Tom Izzo Inspires A Feud With John Calipari

Now that the players cycle in and out of college and collect their $200s and scholarships as they pass GO before the NBA Draft, coaches are the new leading characters in college basketball. Kentucky's 2013 recruiting class is receiving more superlatives than any in recent history. Michigan State is ranked in the top 25 of most irrelevant preseason polls.

They'll debut this season against each other in the Champions Classic on November 12 against one another. During Michigan State's Midnight Madness, a caffeinated Tom Izzo told the fans in attendance that they were working on kicking Kentucky's ass. When word reached Calipari, he turned it around and gave a speech that would have had King Leonidas in awe at its splendor during Louisville's Wildcat Tip-off Club luncheon. 

Via CoachCal.com:

Our third game is against Michigan State. That’s going to be hard. They’re already a veteran team. They’ve already made comments that their practices are about beating Kentucky. But I say this to you: If I ask my team when we play Florida, they’re not going to know. North Carolina, (they don’t know). I’m going to do it today, because as I thought about it, they don’t know.
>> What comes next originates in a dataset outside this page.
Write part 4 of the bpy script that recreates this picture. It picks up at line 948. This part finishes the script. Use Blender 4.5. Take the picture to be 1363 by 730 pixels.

You think they know when we’re playing Louisville? They don’t know. They want to know if there is a meal tonight. They don’t know. Now, I ask you this: Does everyone on our schedule know when they’re playing Kentucky? Oh, they know. And it’s on their locker, it’s on their ceiling of their bedroom. You’ve got to deal with that. That’s part of being at Kentucky. You know what I tell them? Not only do they want to beat Kentucky, they want to beat you as individual player. You want to know why? They wanted that scholarship that you got and they want to prove they’re better than you, not just their team is better than Kentucky. So that’s the challenge that we have. But would you want it any other way? I don’t. Bring it. Let’s go.

The gauntlet has been thrown down. All he needed was an anytime, anywhere to really spice up that oratory declamation.